• TO DO:
Go through the listing and copy every line word for word.
** Start DATA PROVIDED **
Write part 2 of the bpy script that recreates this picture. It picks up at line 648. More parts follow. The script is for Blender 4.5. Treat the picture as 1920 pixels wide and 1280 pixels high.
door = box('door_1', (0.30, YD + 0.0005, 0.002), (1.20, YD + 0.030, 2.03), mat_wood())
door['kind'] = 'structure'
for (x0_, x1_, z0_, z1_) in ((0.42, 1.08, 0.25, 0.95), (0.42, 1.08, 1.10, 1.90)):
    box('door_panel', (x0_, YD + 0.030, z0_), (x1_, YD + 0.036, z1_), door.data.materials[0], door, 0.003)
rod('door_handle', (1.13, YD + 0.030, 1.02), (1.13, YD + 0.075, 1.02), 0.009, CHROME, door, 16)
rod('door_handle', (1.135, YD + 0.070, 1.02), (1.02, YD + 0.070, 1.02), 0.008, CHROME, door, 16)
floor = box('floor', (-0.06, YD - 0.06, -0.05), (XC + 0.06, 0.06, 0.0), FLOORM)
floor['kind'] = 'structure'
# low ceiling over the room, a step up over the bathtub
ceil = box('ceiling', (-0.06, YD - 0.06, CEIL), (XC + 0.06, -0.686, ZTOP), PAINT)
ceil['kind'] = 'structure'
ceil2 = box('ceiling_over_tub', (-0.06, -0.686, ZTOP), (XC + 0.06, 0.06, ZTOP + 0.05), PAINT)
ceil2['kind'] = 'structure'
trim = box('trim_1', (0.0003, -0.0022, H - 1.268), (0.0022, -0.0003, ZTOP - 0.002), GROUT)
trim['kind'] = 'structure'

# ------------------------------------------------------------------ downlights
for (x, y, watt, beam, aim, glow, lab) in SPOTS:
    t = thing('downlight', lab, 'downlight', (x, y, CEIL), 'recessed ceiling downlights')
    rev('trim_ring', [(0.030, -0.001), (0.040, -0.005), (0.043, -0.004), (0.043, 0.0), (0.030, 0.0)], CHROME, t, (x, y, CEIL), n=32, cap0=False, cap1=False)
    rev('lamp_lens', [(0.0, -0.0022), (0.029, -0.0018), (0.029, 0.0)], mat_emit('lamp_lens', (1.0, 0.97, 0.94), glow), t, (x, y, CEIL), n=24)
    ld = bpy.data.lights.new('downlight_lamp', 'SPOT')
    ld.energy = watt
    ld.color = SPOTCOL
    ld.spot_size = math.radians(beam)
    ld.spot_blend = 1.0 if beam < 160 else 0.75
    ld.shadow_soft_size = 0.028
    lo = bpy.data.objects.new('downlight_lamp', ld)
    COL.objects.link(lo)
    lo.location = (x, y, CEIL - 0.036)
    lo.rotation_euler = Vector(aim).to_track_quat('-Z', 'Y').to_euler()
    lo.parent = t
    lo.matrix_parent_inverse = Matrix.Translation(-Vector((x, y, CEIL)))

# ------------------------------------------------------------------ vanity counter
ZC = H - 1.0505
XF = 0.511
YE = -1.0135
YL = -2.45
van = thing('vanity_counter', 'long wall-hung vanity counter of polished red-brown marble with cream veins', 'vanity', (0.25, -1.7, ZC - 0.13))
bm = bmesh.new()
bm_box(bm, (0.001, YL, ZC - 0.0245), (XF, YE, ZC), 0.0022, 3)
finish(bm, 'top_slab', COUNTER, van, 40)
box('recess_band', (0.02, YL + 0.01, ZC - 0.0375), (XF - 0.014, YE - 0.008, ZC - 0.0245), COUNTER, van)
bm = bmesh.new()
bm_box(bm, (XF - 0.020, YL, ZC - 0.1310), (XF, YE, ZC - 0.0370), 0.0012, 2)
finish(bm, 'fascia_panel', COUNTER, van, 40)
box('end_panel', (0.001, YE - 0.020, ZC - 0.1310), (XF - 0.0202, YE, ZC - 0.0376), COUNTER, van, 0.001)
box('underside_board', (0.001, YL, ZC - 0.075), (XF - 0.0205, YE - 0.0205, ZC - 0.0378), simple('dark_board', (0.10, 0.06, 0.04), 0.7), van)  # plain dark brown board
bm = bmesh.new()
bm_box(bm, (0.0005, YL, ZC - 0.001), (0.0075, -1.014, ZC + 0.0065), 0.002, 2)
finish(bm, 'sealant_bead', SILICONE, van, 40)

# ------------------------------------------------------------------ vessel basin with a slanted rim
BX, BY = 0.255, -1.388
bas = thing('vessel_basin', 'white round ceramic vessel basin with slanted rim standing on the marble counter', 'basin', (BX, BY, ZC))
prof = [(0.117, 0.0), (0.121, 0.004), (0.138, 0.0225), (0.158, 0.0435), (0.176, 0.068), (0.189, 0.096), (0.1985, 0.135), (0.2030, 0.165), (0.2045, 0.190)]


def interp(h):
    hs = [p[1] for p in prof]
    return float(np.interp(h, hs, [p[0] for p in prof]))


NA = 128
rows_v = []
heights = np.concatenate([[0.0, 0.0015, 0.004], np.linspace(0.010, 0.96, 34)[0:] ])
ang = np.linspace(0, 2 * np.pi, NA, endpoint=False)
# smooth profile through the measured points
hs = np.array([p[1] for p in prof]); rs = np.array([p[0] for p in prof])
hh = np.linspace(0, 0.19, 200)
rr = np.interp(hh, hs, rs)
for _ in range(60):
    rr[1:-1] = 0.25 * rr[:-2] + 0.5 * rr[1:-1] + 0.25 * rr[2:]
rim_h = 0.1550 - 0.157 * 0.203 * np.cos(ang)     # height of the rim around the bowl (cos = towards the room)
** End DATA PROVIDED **
• ANSWER TO THE TASK:
Write part 2 of the bpy script that recreates this picture. It picks up at line 648. More parts follow. The script is for Blender 4.5. Treat the picture as 1920 pixels wide and 1280 pixels high.
door = box('door_1', (0.30, YD + 0.0005, 0.002), (1.20, YD + 0.030, 2.03), mat_wood())
door['kind'] = 'structure'
for (x0_, x1_, z0_, z1_) in ((0.42, 1.08, 0.25, 0.95), (0.42, 1.08, 1.10, 1.90)):
    box('door_panel', (x0_, YD + 0.030, z0_), (x1_, YD + 0.036, z1_), door.data.materials[0], door, 0.003)
rod('door_handle', (1.13, YD + 0.030, 1.02), (1.13, YD + 0.075, 1.02), 0.009, CHROME, door, 16)
rod('door_handle', (1.135, YD + 0.070, 1.02), (1.02, YD + 0.070, 1.02), 0.008, CHROME, door, 16)
floor = box('floor', (-0.06, YD - 0.06, -0.05), (XC + 0.06, 0.06, 0.0), FLOORM)
floor['kind'] = 'structure'
# low ceiling over the room, a step up over the bathtub
ceil = box('ceiling', (-0.06, YD - 0.06, CEIL), (XC + 0.06, -0.686, ZTOP), PAINT)
ceil['kind'] = 'structure'
ceil2 = box('ceiling_over_tub', (-0.06, -0.686, ZTOP), (XC + 0.06, 0.06, ZTOP + 0.05), PAINT)
ceil2['kind'] = 'structure'
trim = box('trim_1', (0.0003, -0.0022, H - 1.268), (0.0022, -0.0003, ZTOP - 0.002), GROUT)
trim['kind'] = 'structure'

# ------------------------------------------------------------------ downlights
for (x, y, watt, beam, aim, glow, lab) in SPOTS:
    t = thing('downlight', lab, 'downlight', (x, y, CEIL), 'recessed ceiling downlights')
    rev('trim_ring', [(0.030, -0.001), (0.040, -0.005), (0.043, -0.004), (0.043, 0.0), (0.030, 0.0)], CHROME, t, (x, y, CEIL), n=32, cap0=False, cap1=False)
    rev('lamp_lens', [(0.0, -0.0022), (0.029, -0.0018), (0.029, 0.0)], mat_emit('lamp_lens', (1.0, 0.97, 0.94), glow), t, (x, y, CEIL), n=24)
    ld = bpy.data.lights.new('downlight_lamp', 'SPOT')
    ld.energy = watt
    ld.color = SPOTCOL
    ld.spot_size = math.radians(beam)
    ld.spot_blend = 1.0 if beam < 160 else 0.75
    ld.shadow_soft_size = 0.028
    lo = bpy.data.objects.new('downlight_lamp', ld)
    COL.objects.link(lo)
    lo.location = (x, y, CEIL - 0.036)
    lo.rotation_euler = Vector(aim).to_track_quat('-Z', 'Y').to_euler()
    lo.parent = t
    lo.matrix_parent_inverse = Matrix.Translation(-Vector((x, y, CEIL)))

# ------------------------------------------------------------------ vanity counter
ZC = H - 1.0505
XF = 0.511
YE = -1.0135
YL = -2.45
van = thing('vanity_counter', 'long wall-hung vanity counter of polished red-brown marble with cream veins', 'vanity', (0.25, -1.7, ZC - 0.13))
bm = bmesh.new()
bm_box(bm, (0.001, YL, ZC - 0.0245), (XF, YE, ZC), 0.0022, 3)
finish(bm, 'top_slab', COUNTER, van, 40)
box('recess_band', (0.02, YL + 0.01, ZC - 0.0375), (XF - 0.014, YE - 0.008, ZC - 0.0245), COUNTER, van)
bm = bmesh.new()
bm_box(bm, (XF - 0.020, YL, ZC - 0.1310), (XF, YE, ZC - 0.0370), 0.0012, 2)
finish(bm, 'fascia_panel', COUNTER, van, 40)
box('end_panel', (0.001, YE - 0.020, ZC - 0.1310), (XF - 0.0202, YE, ZC - 0.0376), COUNTER, van, 0.001)
box('underside_board', (0.001, YL, ZC - 0.075), (XF - 0.0205, YE - 0.0205, ZC - 0.0378), simple('dark_board', (0.10, 0.06, 0.04), 0.7), van)  # plain dark brown board
bm = bmesh.new()
bm_box(bm, (0.0005, YL, ZC - 0.001), (0.0075, -1.014, ZC + 0.0065), 0.002, 2)
finish(bm, 'sealant_bead', SILICONE, van, 40)

# ------------------------------------------------------------------ vessel basin with a slanted rim
BX, BY = 0.255, -1.388
bas = thing('vessel_basin', 'white round ceramic vessel basin with slanted rim standing on the marble counter', 'basin', (BX, BY, ZC))
prof = [(0.117, 0.0), (0.121, 0.004), (0.138, 0.0225), (0.158, 0.0435), (0.176, 0.068), (0.189, 0.096), (0.1985, 0.135), (0.2030, 0.165), (0.2045, 0.190)]


def interp(h):
    hs = [p[1] for p in prof]
    return float(np.interp(h, hs, [p[0] for p in prof]))


NA = 128
rows_v = []
heights = np.concatenate([[0.0, 0.0015, 0.004], np.linspace(0.010, 0.96, 34)[0:] ])
ang = np.linspace(0, 2 * np.pi, NA, endpoint=False)
# smooth profile through the measured points
hs = np.array([p[1] for p in prof]); rs = np.array([p[0] for p in prof])
hh = np.linspace(0, 0.19, 200)
rr = np.interp(hh, hs, rs)
for _ in range(60):
    rr[1:-1] = 0.25 * rr[:-2] + 0.5 * rr[1:-1] + 0.25 * rr[2:]
rim_h = 0.1550 - 0.157 * 0.203 * np.cos(ang)     # height of the rim around the bowl (cos = towards the room)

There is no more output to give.